In the following month, an overwhelmingly pro-crypto Congress was sworn in. Two days after Trump’s inauguration, Sen. Ted Cruz and Rep. Mike Carey introduced a Congressional Review Act (CRA) resolution to reverse the rule.
Senate Majority Leader John Thune stated in a floor speech that the IRS rule “puts at risk the privacy and security” of millions of Americans trading digital assets, according to an excerpt his press secretary sent me. He also mentioned that it could give foreign companies, which wouldn’t have to comply with such a rule, an advantage.
The Senate’s final vote on the CRA resulted in 70 yeas and 27 nays.

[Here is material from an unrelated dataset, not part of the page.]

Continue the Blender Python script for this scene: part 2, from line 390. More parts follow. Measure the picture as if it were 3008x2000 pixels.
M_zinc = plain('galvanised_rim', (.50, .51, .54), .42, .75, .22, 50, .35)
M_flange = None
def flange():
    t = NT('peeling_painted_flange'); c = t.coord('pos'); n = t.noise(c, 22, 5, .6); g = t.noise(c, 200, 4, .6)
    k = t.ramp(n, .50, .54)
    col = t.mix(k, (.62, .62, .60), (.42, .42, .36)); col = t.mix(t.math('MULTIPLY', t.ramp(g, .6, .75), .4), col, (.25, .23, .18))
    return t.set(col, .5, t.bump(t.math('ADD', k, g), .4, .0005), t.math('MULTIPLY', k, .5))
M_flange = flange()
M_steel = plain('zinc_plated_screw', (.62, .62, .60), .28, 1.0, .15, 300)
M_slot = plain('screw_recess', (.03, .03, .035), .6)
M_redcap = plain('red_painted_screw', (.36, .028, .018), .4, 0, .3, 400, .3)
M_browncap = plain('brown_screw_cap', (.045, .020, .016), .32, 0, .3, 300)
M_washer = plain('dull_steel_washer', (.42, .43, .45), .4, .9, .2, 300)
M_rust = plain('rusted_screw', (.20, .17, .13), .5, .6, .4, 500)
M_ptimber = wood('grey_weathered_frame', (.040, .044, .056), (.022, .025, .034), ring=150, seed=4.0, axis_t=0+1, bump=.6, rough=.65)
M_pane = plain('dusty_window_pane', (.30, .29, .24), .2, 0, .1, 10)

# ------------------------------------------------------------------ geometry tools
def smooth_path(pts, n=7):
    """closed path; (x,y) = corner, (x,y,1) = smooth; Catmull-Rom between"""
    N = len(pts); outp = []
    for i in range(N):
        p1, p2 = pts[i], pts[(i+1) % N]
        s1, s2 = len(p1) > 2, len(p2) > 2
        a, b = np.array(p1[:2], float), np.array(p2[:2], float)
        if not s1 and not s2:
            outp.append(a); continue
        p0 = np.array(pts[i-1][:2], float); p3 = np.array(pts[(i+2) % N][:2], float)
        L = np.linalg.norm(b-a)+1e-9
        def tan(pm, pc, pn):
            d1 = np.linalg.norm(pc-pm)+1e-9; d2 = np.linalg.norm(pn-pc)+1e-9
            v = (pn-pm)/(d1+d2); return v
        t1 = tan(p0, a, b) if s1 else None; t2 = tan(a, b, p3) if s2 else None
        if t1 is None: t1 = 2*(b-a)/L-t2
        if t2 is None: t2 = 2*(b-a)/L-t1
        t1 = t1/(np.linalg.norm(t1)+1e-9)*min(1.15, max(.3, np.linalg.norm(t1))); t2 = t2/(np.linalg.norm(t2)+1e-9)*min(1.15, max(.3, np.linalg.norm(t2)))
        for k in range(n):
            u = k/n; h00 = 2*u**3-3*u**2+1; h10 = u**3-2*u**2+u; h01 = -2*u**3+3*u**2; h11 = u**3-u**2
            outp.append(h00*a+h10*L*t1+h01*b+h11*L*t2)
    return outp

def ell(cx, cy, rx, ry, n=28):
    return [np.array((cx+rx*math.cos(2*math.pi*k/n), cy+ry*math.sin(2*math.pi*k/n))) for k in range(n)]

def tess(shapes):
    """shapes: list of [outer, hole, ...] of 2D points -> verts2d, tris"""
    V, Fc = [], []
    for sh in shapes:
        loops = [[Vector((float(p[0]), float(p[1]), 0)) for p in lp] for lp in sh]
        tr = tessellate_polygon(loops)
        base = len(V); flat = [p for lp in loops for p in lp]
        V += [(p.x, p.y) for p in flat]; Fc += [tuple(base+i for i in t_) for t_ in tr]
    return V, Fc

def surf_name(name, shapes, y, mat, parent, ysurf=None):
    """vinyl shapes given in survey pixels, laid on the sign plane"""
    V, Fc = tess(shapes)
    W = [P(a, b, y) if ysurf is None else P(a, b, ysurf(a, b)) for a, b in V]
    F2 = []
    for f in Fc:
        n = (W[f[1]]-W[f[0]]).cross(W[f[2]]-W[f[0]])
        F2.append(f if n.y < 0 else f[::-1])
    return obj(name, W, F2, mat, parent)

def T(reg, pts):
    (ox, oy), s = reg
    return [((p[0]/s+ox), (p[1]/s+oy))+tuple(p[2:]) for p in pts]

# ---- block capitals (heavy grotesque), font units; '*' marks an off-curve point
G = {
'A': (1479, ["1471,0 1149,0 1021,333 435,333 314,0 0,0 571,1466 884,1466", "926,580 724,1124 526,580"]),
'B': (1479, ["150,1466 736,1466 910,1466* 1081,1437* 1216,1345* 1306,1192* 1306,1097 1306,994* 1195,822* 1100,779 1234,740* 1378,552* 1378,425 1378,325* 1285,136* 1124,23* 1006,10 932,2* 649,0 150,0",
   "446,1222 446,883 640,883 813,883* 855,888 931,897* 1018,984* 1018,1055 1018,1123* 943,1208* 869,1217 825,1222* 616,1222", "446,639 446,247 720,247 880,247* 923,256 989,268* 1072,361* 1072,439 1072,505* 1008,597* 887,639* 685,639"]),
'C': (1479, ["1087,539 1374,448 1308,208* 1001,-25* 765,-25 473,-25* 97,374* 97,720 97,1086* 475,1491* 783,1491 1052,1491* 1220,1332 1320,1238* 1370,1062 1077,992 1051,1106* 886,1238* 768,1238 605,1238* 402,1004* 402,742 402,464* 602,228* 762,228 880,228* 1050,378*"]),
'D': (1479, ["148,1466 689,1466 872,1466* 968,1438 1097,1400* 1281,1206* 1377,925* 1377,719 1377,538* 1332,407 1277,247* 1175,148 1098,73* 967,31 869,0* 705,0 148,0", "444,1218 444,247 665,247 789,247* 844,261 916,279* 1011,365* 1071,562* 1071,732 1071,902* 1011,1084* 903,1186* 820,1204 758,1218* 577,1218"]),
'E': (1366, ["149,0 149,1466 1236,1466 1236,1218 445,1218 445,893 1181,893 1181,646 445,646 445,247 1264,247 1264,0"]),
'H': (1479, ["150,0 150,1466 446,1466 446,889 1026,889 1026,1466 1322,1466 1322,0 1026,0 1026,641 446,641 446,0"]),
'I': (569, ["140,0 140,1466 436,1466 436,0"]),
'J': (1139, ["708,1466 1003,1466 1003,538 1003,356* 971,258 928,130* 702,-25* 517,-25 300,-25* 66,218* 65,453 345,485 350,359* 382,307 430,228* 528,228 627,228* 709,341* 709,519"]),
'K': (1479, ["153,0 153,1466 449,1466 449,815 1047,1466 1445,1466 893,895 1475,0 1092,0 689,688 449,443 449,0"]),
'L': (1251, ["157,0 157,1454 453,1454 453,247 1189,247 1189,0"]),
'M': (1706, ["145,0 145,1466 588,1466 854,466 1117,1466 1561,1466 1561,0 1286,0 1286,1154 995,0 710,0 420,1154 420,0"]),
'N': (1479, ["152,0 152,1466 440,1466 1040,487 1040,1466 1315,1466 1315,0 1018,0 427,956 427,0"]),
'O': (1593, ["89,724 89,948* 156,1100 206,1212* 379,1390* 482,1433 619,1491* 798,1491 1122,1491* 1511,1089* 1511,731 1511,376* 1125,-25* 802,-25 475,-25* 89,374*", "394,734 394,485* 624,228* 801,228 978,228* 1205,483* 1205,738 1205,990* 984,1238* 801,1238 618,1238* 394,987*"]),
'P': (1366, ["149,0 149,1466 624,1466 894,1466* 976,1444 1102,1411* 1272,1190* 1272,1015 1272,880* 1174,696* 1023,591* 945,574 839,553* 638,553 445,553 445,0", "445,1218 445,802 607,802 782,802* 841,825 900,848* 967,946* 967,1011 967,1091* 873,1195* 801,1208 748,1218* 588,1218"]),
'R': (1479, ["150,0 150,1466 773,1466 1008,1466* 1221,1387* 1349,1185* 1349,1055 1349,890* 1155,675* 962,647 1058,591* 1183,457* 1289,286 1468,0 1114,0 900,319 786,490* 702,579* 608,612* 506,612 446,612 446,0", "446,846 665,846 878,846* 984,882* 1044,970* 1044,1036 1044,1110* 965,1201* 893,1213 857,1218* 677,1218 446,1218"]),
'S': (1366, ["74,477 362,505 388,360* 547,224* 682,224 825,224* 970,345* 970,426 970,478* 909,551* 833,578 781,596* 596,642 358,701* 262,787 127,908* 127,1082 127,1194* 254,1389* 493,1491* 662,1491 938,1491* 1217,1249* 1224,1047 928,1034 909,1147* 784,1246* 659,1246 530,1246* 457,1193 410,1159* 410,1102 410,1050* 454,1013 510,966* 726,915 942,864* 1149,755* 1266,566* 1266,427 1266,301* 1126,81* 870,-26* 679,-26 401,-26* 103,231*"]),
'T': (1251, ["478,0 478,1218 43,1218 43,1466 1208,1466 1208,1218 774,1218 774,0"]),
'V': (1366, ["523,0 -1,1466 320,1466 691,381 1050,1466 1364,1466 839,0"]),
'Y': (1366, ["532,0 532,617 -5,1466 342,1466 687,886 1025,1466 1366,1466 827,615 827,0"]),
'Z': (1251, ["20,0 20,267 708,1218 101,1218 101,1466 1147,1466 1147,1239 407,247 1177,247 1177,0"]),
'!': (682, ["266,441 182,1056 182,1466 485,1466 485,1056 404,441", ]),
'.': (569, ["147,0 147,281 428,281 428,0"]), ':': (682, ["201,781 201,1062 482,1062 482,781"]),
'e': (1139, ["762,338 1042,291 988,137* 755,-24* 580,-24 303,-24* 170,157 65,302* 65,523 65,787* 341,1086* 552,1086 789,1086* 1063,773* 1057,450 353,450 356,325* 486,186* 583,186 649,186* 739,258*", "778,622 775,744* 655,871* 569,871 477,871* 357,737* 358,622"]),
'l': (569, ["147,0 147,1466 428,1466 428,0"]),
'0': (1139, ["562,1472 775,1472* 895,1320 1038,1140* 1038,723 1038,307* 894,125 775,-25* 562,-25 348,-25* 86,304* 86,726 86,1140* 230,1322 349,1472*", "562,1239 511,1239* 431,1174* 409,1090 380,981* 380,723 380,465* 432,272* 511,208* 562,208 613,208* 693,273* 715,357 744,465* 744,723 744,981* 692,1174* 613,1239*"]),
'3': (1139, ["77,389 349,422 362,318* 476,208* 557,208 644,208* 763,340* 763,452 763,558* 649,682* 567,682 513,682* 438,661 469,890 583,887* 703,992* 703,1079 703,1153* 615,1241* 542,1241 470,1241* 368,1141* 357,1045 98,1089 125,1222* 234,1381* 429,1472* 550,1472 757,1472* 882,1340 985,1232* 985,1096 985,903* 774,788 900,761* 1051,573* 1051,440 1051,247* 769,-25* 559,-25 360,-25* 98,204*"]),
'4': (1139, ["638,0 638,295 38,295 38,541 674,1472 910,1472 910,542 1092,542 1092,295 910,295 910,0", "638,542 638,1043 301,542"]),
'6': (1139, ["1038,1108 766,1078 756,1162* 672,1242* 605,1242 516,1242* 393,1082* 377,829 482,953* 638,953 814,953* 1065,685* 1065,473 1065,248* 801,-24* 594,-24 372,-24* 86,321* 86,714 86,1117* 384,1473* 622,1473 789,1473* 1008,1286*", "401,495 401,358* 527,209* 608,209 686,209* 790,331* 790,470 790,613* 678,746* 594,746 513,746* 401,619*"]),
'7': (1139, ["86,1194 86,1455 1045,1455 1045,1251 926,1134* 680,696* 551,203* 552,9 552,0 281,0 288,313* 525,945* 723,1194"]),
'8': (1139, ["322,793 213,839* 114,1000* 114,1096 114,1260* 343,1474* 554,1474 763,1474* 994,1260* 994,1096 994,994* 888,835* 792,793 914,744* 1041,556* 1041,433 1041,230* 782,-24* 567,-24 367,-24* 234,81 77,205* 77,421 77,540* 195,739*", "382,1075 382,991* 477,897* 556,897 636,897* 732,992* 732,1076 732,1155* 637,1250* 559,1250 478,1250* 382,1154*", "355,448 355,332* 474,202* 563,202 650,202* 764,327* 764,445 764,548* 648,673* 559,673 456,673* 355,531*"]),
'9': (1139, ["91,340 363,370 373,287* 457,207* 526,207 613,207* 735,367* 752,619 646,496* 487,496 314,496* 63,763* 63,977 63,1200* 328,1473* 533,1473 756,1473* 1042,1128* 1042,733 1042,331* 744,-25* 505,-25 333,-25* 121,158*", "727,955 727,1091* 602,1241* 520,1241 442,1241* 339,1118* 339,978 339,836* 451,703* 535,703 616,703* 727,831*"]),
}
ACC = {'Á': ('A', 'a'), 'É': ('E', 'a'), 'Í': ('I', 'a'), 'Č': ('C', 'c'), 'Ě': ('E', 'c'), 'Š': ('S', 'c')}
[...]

With many crypto-friendly lawmakers now in Congress, this vote was noted as “the first moment to convert that sentiment into action,” according to Blockchain Association CEO Kristin Smith on X. She added that it’s “a hopeful sign” and “bodes well for the efforts to design and pass stablecoin and market structure legislation.”
Van Buren Capital general partner Scott Johnsson remarked last month that this vote would serve as a “heat check” on how Democrats may vote on crypto-related issues in the future. Smith pointed out that 18 Democrats voted to repeal the rule, leading Johnsson to conclude that “productive policy tailwinds got a big boost.”
Ron Hammond, Blockchain Association’s government relations director, commented in response to Johnsson that the vote count was “insanely high” for a CRA.
In terms of future legislation, we heard from Cynthia Lummis last week that stablecoin legislation is the Senate Digital Asset Subcommittee’s top priority.